Così, basta digitare il comune cognome siciliano “Cacopardo” sulle Pagine bianche per trovare oltre 250 omonimi, di cui cinque Domenico, mentre anche la più nota libreria online, Ibs, interpellata su quel cognome restituirà una manciata di autori. Non solo: circa l'80% dei cognomi dei personaggi del romanzo compaiono su Ibs, sono omonimi di scrittori più o meno noti. “Tutti vittime di Camilleri che ne ha usurpato il nome?”. In Italia si pubblicano 160 libri al giorno, diecimila all'anno, frutto di altrettanti scrittori. Come potrebbe Camilleri controllare le omonimie di ogni suo singolo personaggio nella vita reale? L'Aristide camilleriano, proseguono le memorie difensive del romanziere e dell'editore, non ha poi davvero niente a che vedere con Domenico Cacopardo: uno è un controllore ferroviario vissuto in epoca fascista, l'altro è un magistrato in pensione nostro contemporaneo. Ma, soprattutto, il personaggio di fantasia pubblica le proprie velleità letterarie a proprie spese. Lo scrittore reale, invece, vanta da anni pubblicazioni con grandi editori italiani. Non si capisce perché il lettore, anche quello più malizioso, dovrebbe sovrapporli.

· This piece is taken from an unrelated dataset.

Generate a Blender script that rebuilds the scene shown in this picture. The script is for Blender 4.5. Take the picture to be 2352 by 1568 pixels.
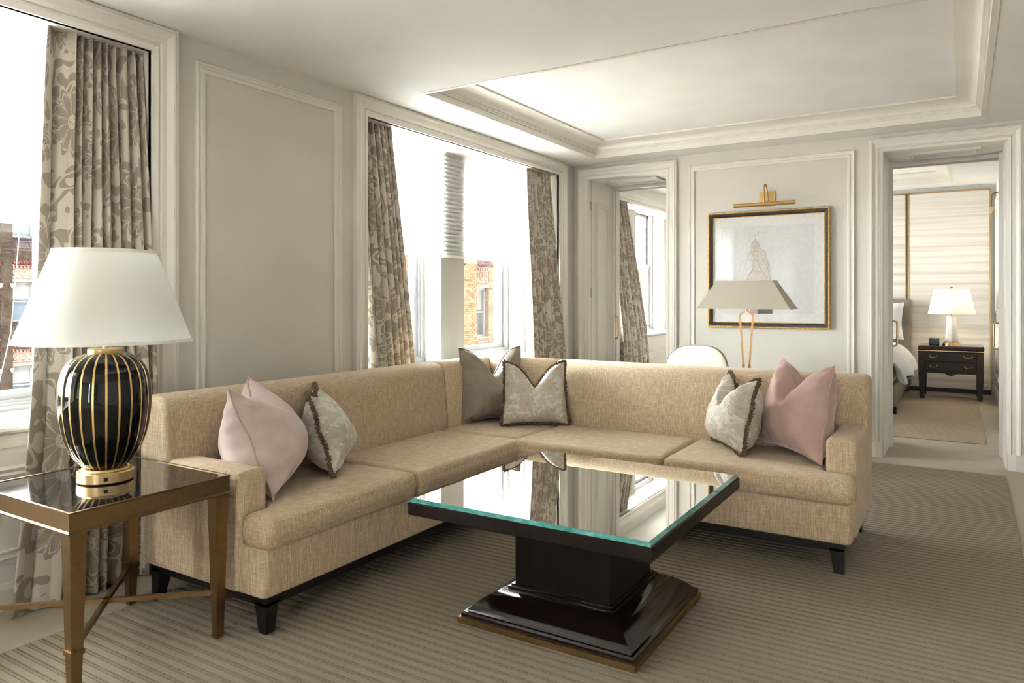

L'ex consigliere di Stato mostra un'attenta sensibilità a vili critiche “occulte”? Oppure tradisce “una mania di persecuzione che non ha ragione di esistere - si legge nella memoria di Sellerio - ma che deriva evidentemente da un'avversione che è invece lo stesso ricorrente (...) ad avere nei confronti di Camilleri”? Mentre i difensori del padre di Montalbano fanno notare, senza giri di parole, che qualunque sia l'esito del procedimento il ricorrente beneficerà di un notevole volano pubblicitario per il susseguirsi di notizie di stampa. Ora la palla passa al giudice, che depositerà la decisione nei prossimi giorni.